§ Data shown:
· · · · ·

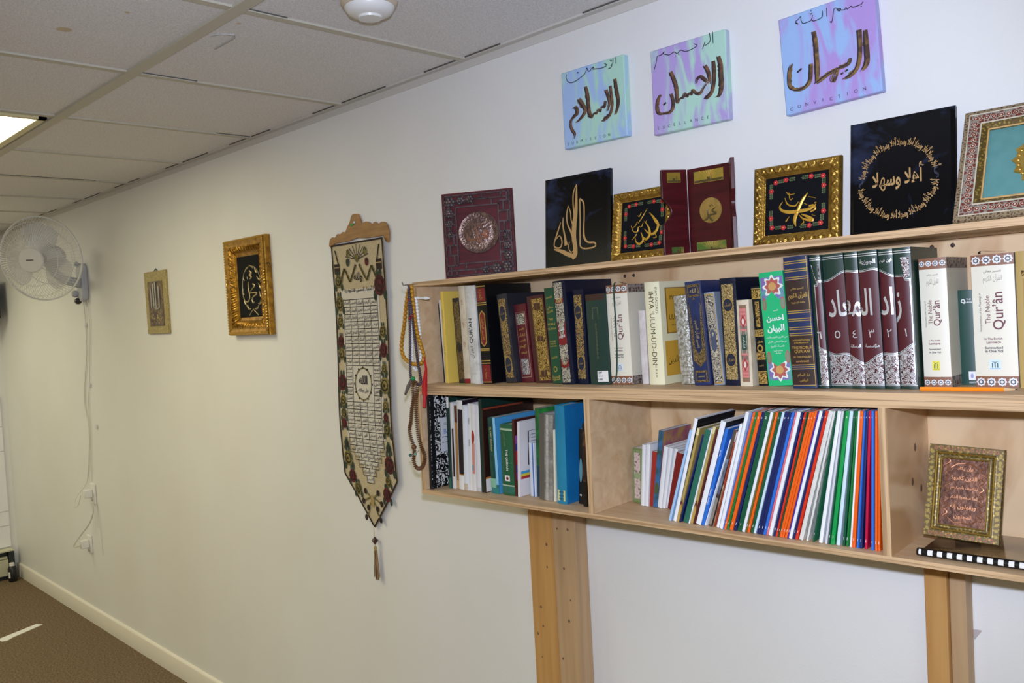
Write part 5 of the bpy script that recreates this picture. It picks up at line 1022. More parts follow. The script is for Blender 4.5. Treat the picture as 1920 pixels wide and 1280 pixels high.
b = MB(); b.lathe([(.0036, .121), (.0012, .136)], paint('#d0ab7c', .6), 6, Q); b.build('sharpened_wood', t)
b = MB(); b.lathe([(.0012, .136), (.0002, .140)], dk, 6, Q); b.build('lead', t)
# ---------------------------------------------------------------- left compartment of the lower box
marble = M('marbled_board', '#101012', .45, hex2='#e2e2e0', nscale=110, kind='noise', lo=.53, hi=.56, detail=1.5, dist=1.6)
def d_comp(b, s):
    x = s.w+.0006
    def q(a0, a1, c0, c1, m, o): b.add([(x+o, a0, c0), (x+o, a1, c0), (x+o, a1, c1), (x+o, a0, c1)], [(0, 1, 2, 3)], m)
    q(.003, .016, 0.001, s.h-.001, paint('#15161a', .4), .0)
    q(.034, .124, s.h*.37, s.h*.745, inkd, .0002); q(.0355, .1225, s.h*.375, s.h*.74, paint('#d9d9dc', .5), .0004)
    write(b, 'COMPOSITION', inkd, lambda a, c: (x+.0008, a, c), .079, s.h*.67, .062, .011); write(b, 'BALQ', paint('#3a7ab8'), lambda a, c: (x+.0008, a, c), .07, s.h*.585, .045, .016)
    for z in (.53, .47): q(.04, .118, s.h*z, s.h*z+.0012, inkd, .0006)
book('notebook', CL['comp'], ZB, 'black marbled composition notebook with a white name label at the left end', 'notebook', paint('#15161a', .4), d_comp, GLo, side=marble, hard=False, pages=wpage)
def mag(key, label, col, deco=None, side=None, hard=False, name='booklet', pages=wpage): return book(name, CL[key], ZB, label, 'book', col if not isinstance(col, str) else paint(col, .3), deco, GLo, side=side, hard=hard, pages=pages)
def two(lo, m1, z=.0): return lambda b, s: band(b, s, 0, s.h*lo, paint(m1, .3))
mag('M1', 'thin dark green magazine with a white top next to the notebook', '#1c3430', lambda b, s: (band(b, s, s.h*.88, s.h, wht), band(b, s, 0, s.h*.12, paint('#2f6a58'))))
mag('M2', 'thin white magazine with dark cover art left of the golden-brown one', '#e0dedb', lambda b, s: (band(b, s, s.h*.14, s.h*.7, paint('#2a1c1c'), .5, 1)))
mag('M3', 'golden-brown magazine spine in the left compartment', '#a5793c', lambda b, s: (band(b, s, s.h*.8, s.h, paint('#5c2f18')), band(b, s, 0, s.h*.1, paint('#c9a268'))))
mag('M4', 'dark plum booklet with white head and foot, fourth left of the tall green cover', '#251a24', lambda b, s: (band(b, s, s.h*.9, s.h, wht), band(b, s, 0, s.h*.17, wht), band(b, s, s.h*.16, s.h*.175, paint('#b3733a')), band(b, s, 0, s.h, wht, 0, .12, .0006)))
mag('M6', 'white booklet right of the dark plum one', '#dfe2e6', two(.08, '#c9b9a0'))
mag('M7', 'white booklet with small black lettering in the left compartment', '#e4e2de', lambda b, s: [vtext(b, s, 'Islam', inkd, .5, z, .03, s.w*.5, False) for z in (.8, .55)])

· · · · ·

§ Set task: Keep the pictures out of the copy and return the rest of the data above exactly.

§ Written response:
Write part 5 of the bpy script that recreates this picture. It picks up at line 1022. More parts follow. The script is for Blender 4.5. Treat the picture as 1920 pixels wide and 1280 pixels high.
b = MB(); b.lathe([(.0036, .121), (.0012, .136)], paint('#d0ab7c', .6), 6, Q); b.build('sharpened_wood', t)
b = MB(); b.lathe([(.0012, .136), (.0002, .140)], dk, 6, Q); b.build('lead', t)
# ---------------------------------------------------------------- left compartment of the lower box
marble = M('marbled_board', '#101012', .45, hex2='#e2e2e0', nscale=110, kind='noise', lo=.53, hi=.56, detail=1.5, dist=1.6)
def d_comp(b, s):
    x = s.w+.0006
    def q(a0, a1, c0, c1, m, o): b.add([(x+o, a0, c0), (x+o, a1, c0), (x+o, a1, c1), (x+o, a0, c1)], [(0, 1, 2, 3)], m)
    q(.003, .016, 0.001, s.h-.001, paint('#15161a', .4), .0)
    q(.034, .124, s.h*.37, s.h*.745, inkd, .0002); q(.0355, .1225, s.h*.375, s.h*.74, paint('#d9d9dc', .5), .0004)
    write(b, 'COMPOSITION', inkd, lambda a, c: (x+.0008, a, c), .079, s.h*.67, .062, .011); write(b, 'BALQ', paint('#3a7ab8'), lambda a, c: (x+.0008, a, c), .07, s.h*.585, .045, .016)
    for z in (.53, .47): q(.04, .118, s.h*z, s.h*z+.0012, inkd, .0006)
book('notebook', CL['comp'], ZB, 'black marbled composition notebook with a white name label at the left end', 'notebook', paint('#15161a', .4), d_comp, GLo, side=marble, hard=False, pages=wpage)
def mag(key, label, col, deco=None, side=None, hard=False, name='booklet', pages=wpage): return book(name, CL[key], ZB, label, 'book', col if not isinstance(col, str) else paint(col, .3), deco, GLo, side=side, hard=hard, pages=pages)
def two(lo, m1, z=.0): return lambda b, s: band(b, s, 0, s.h*lo, paint(m1, .3))
mag('M1', 'thin dark green magazine with a white top next to the notebook', '#1c3430', lambda b, s: (band(b, s, s.h*.88, s.h, wht), band(b, s, 0, s.h*.12, paint('#2f6a58'))))
mag('M2', 'thin white magazine with dark cover art left of the golden-brown one', '#e0dedb', lambda b, s: (band(b, s, s.h*.14, s.h*.7, paint('#2a1c1c'), .5, 1)))
mag('M3', 'golden-brown magazine spine in the left compartment', '#a5793c', lambda b, s: (band(b, s, s.h*.8, s.h, paint('#5c2f18')), band(b, s, 0, s.h*.1, paint('#c9a268'))))
mag('M4', 'dark plum booklet with white head and foot, fourth left of the tall green cover', '#251a24', lambda b, s: (band(b, s, s.h*.9, s.h, wht), band(b, s, 0, s.h*.17, wht), band(b, s, s.h*.16, s.h*.175, paint('#b3733a')), band(b, s, 0, s.h, wht, 0, .12, .0006)))
mag('M6', 'white booklet right of the dark plum one', '#dfe2e6', two(.08, '#c9b9a0'))
mag('M7', 'white booklet with small black lettering in the left compartment', '#e4e2de', lambda b, s: [vtext(b, s, 'Islam', inkd, .5, z, .03, s.w*.5, False) for z in (.8, .55)])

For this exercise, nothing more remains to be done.